Great guard finishers tend to come in three different flavors or school’s of thought. You’ve got The Dragon’s School of Crafty Fakes and Flip Shots, Curry’s Floater Revival, and Bledsoe’s Brute Force Training Institute for Freak Athletes.

The interesting thing is that Lillard doesn’t fit into any of them. He never could figure out the jump into the defender, bounce off creating space, and finish over the big man maneuver. He doesn’t have the footwork and spins to fake shot blockers out of their jock straps. And no matter how much I want him to steal Tony Parker’s floater Monstar style he just can’t seem to find the touch. No, Lillard has created his own curriculum.

Lillard’s Montessori School for Selective Pace.

If you go back and watch Lillard’s first year, the guy is fearless to a fault. Every other drive he would charge into the lane with the big man squared up waiting for him. Lillard would jump into or around the big man trying to make good on those DRose comparisons.

Actually, just watch this clip from the Brooklyn game and you can start to get an idea of what I’m talking about.

Lillard is aware of it too. In an interview with Mike Richman about his improvement inside he stated he was "just challenging everybody left and right" during his rookie year. Now he’s much more selective and is using his pace to set up his shots better. He knows when he should challenge the defense and when he should probe a little longer.

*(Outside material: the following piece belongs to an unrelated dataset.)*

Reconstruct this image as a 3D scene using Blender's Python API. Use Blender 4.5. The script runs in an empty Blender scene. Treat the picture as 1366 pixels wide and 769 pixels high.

He knows when he’s got the shot blocker out of position and when he should find an open shooter.

In both these examples, Lillard finds a way to use his quickness to get an advantage on the defender before he goes up for the layup. He’s not trying to shoot over or jump around a set big man. He’s getting ahead of or beside the defender before he leaves his feet. Once he has that positional advantage, Lillard is doing a great job of using the rim to protect the shot or getting the ball to the glass quickly before the defender can react.

All told, Lillard is shooting 61.2% in the restricted area and an improved 51.2% on drives. What’s more interesting is that he’s actually scoring less on a per drive basis than he did last season. Lillard is scoring 0.7 points per drive this year compared to 0.74 last year, according to If he’s shooting a higher percentage but scoring fewer points then he must be passing the ball more. This is reflected in how many points the team scores on Lillard’s drives. That number has increased from 1.13 points per drive last year to an impressive 1.25 points per drive this year. To put that number into context, the Cavs have scored 1.2 points per every Lebron drive this year.

He’s gone from being like Mr. Cupcake to Mr. King in a single season.

Of all the things to be excited about for the playoffs, seeing Lillard go to work with a more complete offensive skill set has got to be near the top of the list. The only problem is that we may have already seen it. During last year's playoffs, Lillard improved his shooting percentage inside by about 10%. He shot 60% in the restricted area and 50% on drives, eerily similar to what he’s done this season.

That could mean one of two things. Either Lillard is an elite clutch performer and we can expect a similar jump in efficiency this year or Lillard had made most of his improvements by the end of last season. Lillard ratcheting up his play relative to his current season would be a huge boost and is one of the most encouraging prospects heading into the first round.

I, for one, have learned not to doubt the man.